Wir haben bei unseren Böden, dass betrifft nicht unbedingt die Heide oder die Umgebung um Hamburg, wo es noch weiche Sandwege gibt, die Erfahrung gemacht, dass ein Beschlag oder Hufschutz unabdingbar ist, wenn man häufig reitet. Wenn ein Pferd fühlig geht, kommt der Rücken nicht hoch, weil es ständig angespannt geht. Wir reiten unsere Pferde auch nicht wie die Rentner, die dürfen schon richtig gehen, da ist der Abrieb ungleich grösser. Das Pferd meines Mannes hat beim Start auch schonmal die Eisen auf den Weg stehen lassen, so ein Schub kam von hinten. Das traut sich ja heutzutage kaum noch jemand, es sei denn, er reitet Military oder ähnliches. Wenn ich das Pferd schon domestiziere, dann muss ich ihm auch etwas dafür bieten und das tun wir.
Leider erstreckt sich das Nichthinschauen auf alle Bereiche. Meinungen werden oft nur noch vom Zeitgeist und den Medien bestimmt.

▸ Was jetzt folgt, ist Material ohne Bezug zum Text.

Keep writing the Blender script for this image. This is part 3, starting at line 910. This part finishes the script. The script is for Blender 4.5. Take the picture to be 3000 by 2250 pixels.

Wir reiten ja nicht umsonst meistens auf Pads, weil wir eben mit Sätteln schlechte Erfahrungen gemacht haben, was den Aufbau des Rückens betraf. Da diskutiere ich auch nicht. Ausnahmen bestätigen auch hier die Regel. Ich denke, ich bin da ein gute Schülerin meines Lehrers gewesen, der hat auch hingeschaut und seine Pferde sahen fantastisch aus. Das ist für mich der Massstab und nichts anderes. Als Ethologin habe ich natürlich auch gelernt, hinzuschauen, da reicht mir in der Pferdeszene so schnell keiner das Wasser, das sage ich mit Stolz aber ohne Arroganz. Das war nämlich ein harter Weg, das zu entwickeln. Und es hört auch nie auf.
Eine kleine, wahre Geschichte:
Als ich in Bayern 1994 die Ausbildung bei KFH anfing, gab es dort einen Offenstall auf dem Blaslhof. Ich war damals pferdeerfahrener Laie und kam mit einer gut aussehenden Jungstute (heute 18!) als Tammuzlehrerin. Die Pferde in dem Offenstall waren gestresst, sahen sehr schlecht aus und es war dort eine Unruhe, dass ich gesagt habe, dass ich da mein Pferd nicht hinstellen werde. KFH hat das sehr gut verstanden und alle Pferde seiner Leute, bis auf ein Jährlingsfohlen kamen alle in eine Box mit Auslauf.
Da kam eine bekannte Hufkoryphäe, den Namen will ich nicht nennen, und sagte zu dem Besitzer des Offenstalls. »Ja so ein schöner Stall, diese Pferde haben es aber gut.«
Sie sah nicht das schlechte Fell, den klammen Gang vieler, das alte Silo, die fehlenden Futtermöglichkeiten, die gestessten Pferde, die Unruhe, die fehlenden Liegeplätze, die unharmonsiche Zusammenstellung der Herde. Die Frau, ich kannte sie damals noch nicht, war bei mir unten durch als Autorität. Sie ist bis heute sehr bekannt und für Barhufe und natürliche Haltung.
PS.: Das Fohlen, das in diesen Stall kam, sah nach 2 Monaten grässlich aus und es kam als glänzendes, vitales Pferd.
Unsere Pferde sind unser Aushängeschilder!